Given instruction: Below are some records. Copy every line in them that holds "scene".

Record list:

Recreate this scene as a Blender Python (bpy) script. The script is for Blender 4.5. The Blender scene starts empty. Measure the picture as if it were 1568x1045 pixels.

==

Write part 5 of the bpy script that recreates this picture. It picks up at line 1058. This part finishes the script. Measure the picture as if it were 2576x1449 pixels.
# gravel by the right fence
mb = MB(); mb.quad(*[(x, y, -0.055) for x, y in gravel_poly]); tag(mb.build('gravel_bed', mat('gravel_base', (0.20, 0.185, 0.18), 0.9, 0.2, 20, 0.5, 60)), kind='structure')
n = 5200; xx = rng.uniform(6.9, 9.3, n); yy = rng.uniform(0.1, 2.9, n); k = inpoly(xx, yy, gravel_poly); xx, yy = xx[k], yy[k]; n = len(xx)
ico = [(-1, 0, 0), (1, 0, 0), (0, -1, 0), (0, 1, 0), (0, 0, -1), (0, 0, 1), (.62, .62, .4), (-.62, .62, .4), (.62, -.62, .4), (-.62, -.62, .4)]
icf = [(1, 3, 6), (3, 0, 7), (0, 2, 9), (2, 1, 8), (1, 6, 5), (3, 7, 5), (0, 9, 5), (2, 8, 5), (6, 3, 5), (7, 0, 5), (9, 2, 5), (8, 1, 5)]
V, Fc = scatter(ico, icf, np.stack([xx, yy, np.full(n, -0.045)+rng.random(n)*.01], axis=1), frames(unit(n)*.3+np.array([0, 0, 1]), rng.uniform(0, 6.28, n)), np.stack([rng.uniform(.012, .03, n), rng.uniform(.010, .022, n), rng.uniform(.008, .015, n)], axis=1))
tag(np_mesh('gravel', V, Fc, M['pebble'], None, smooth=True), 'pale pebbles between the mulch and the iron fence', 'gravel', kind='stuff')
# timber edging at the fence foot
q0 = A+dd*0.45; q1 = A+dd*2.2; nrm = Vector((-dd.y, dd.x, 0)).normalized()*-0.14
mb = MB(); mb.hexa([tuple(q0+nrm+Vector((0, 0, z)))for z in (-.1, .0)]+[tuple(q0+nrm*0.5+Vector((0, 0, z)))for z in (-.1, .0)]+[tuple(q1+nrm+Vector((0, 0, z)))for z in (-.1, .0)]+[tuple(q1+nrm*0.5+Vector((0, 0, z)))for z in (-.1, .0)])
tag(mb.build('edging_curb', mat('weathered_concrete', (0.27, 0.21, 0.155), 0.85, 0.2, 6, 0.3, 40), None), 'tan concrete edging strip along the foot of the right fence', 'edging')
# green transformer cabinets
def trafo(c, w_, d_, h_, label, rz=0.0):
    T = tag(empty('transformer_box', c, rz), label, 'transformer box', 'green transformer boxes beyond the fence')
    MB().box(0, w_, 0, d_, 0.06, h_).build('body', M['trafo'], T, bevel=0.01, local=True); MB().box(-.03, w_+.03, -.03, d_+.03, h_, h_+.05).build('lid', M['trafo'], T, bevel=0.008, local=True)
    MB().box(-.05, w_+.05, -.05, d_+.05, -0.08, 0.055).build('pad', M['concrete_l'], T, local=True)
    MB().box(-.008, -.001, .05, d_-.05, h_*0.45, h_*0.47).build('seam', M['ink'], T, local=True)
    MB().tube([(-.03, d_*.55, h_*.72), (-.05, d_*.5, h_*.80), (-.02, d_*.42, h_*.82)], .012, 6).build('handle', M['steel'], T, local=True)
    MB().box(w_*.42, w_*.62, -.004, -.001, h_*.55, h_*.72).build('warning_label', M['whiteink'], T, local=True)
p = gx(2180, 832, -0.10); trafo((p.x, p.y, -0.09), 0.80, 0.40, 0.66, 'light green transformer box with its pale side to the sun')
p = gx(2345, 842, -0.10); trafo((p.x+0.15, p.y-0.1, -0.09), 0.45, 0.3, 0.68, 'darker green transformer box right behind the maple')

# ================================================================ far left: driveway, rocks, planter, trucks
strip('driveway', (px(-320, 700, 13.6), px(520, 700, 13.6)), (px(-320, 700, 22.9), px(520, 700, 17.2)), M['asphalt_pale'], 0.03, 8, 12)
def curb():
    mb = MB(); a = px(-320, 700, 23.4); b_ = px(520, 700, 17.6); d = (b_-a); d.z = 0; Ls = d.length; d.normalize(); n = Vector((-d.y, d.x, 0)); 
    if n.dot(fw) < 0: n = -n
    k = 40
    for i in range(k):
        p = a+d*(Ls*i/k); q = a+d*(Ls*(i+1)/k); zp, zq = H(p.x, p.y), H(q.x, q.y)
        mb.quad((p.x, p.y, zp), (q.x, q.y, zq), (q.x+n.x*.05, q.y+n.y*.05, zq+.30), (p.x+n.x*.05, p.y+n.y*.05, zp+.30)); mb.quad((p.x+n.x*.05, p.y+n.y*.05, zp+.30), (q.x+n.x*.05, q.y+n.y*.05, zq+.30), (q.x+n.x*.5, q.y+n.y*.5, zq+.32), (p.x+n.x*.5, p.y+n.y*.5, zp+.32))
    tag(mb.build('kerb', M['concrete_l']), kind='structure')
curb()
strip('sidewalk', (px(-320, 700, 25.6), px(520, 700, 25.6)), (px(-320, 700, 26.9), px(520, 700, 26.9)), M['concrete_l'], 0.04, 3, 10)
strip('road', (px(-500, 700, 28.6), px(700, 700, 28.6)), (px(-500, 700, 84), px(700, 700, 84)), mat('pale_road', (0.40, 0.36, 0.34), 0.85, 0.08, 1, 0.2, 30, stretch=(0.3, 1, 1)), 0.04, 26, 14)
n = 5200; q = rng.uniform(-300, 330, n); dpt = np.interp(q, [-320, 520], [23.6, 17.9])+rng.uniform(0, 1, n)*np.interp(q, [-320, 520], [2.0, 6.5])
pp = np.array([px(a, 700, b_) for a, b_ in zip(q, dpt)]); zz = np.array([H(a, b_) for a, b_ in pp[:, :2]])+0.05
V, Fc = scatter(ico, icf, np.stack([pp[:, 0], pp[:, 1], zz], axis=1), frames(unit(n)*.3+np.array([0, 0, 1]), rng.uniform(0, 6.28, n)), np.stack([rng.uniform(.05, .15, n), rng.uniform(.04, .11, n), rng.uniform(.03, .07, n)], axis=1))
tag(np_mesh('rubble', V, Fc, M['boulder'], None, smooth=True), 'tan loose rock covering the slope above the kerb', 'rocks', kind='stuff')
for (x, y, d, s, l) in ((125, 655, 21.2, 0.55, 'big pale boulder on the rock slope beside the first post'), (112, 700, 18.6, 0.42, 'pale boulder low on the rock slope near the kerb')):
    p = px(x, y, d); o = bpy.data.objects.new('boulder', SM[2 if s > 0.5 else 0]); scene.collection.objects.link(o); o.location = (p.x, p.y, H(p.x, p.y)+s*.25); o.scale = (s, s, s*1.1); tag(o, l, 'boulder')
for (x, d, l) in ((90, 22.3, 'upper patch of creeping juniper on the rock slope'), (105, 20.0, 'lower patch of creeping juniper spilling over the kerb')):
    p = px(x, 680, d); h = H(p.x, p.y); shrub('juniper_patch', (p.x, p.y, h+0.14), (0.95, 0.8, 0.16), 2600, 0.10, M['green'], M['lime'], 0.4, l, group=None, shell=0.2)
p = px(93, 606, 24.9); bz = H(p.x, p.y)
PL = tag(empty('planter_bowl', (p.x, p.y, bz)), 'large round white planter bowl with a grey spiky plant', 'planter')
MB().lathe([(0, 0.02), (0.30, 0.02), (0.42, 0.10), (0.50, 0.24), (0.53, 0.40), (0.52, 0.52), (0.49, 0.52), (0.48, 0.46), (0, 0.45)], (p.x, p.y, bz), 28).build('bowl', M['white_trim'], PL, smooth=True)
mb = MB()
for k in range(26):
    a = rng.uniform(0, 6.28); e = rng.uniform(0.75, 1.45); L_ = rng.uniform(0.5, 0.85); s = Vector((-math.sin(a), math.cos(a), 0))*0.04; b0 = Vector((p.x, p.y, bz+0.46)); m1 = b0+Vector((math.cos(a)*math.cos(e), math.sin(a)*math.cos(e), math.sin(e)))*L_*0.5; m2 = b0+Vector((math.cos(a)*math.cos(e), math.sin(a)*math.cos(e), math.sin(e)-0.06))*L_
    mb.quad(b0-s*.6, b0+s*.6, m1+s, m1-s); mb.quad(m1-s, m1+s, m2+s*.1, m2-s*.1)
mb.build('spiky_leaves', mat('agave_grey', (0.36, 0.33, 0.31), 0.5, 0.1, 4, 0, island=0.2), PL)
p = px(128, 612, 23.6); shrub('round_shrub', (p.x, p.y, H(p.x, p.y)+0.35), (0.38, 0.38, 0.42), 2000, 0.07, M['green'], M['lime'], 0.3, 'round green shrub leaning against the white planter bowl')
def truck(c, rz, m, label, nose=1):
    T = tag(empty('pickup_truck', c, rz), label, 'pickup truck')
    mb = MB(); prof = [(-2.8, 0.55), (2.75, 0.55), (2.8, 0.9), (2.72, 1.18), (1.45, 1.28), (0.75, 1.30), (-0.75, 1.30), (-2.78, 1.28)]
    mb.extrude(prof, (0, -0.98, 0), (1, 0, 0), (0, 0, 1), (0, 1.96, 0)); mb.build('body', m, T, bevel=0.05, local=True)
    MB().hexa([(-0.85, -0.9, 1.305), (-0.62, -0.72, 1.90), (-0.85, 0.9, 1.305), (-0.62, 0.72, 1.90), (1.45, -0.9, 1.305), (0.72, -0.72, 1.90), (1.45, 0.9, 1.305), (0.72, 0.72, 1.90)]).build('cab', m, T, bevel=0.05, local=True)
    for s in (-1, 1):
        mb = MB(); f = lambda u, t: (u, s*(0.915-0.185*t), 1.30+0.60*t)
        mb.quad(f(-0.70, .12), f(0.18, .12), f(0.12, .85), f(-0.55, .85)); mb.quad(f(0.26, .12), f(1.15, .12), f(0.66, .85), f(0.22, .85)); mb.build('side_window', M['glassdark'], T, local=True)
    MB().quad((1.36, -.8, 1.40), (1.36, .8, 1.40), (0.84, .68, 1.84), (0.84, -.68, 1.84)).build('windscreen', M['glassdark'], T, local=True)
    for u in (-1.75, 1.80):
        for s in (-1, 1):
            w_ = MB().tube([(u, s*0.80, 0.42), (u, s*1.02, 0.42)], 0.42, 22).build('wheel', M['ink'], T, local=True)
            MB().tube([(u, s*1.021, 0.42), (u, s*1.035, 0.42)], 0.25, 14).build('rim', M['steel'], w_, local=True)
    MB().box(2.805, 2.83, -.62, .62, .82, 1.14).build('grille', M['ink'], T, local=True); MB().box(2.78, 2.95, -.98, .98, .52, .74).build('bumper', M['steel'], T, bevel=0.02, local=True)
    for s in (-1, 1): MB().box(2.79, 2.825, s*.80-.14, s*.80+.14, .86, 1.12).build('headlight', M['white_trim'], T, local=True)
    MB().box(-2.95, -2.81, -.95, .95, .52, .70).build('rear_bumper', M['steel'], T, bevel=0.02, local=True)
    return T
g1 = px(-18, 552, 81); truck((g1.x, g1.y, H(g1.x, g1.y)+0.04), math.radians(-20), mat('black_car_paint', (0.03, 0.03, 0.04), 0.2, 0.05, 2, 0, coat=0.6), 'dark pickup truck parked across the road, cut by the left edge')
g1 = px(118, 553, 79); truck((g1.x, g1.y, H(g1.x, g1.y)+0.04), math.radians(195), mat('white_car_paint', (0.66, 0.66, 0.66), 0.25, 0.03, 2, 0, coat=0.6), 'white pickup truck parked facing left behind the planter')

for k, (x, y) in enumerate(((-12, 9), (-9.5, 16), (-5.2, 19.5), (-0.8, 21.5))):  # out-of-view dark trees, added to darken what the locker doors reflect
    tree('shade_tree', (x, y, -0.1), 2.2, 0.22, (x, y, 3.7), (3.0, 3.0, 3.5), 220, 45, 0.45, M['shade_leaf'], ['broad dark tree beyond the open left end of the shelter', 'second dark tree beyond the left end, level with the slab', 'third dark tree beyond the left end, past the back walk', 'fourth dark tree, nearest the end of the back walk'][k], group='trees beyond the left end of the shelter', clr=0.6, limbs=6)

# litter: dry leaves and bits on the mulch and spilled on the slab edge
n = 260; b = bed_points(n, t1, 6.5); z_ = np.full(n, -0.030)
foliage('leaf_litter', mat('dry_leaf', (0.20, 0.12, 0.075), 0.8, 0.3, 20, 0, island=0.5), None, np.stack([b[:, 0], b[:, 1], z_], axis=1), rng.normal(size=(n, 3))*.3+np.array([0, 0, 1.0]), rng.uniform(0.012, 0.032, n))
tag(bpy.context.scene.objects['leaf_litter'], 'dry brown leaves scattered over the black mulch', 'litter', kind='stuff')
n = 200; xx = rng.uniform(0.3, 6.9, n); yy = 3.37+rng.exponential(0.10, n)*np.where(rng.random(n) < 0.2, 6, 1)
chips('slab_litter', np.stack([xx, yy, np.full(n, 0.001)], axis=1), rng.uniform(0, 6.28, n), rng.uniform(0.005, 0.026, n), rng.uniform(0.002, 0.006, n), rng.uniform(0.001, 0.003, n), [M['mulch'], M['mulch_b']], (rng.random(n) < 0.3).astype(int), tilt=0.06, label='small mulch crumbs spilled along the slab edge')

Correct answer:
Recreate this scene as a Blender Python (bpy) script. The script is for Blender 4.5. The Blender scene starts empty. Measure the picture as if it were 1568x1045 pixels.
    p = px(x, y, d); o = bpy.data.objects.new('boulder', SM[2 if s > 0.5 else 0]); scene.collection.objects.link(o); o.location = (p.x, p.y, H(p.x, p.y)+s*.25); o.scale = (s, s, s*1.1); tag(o, l, 'boulder')
tag(bpy.context.scene.objects['leaf_litter'], 'dry brown leaves scattered over the black mulch', 'litter', kind='stuff')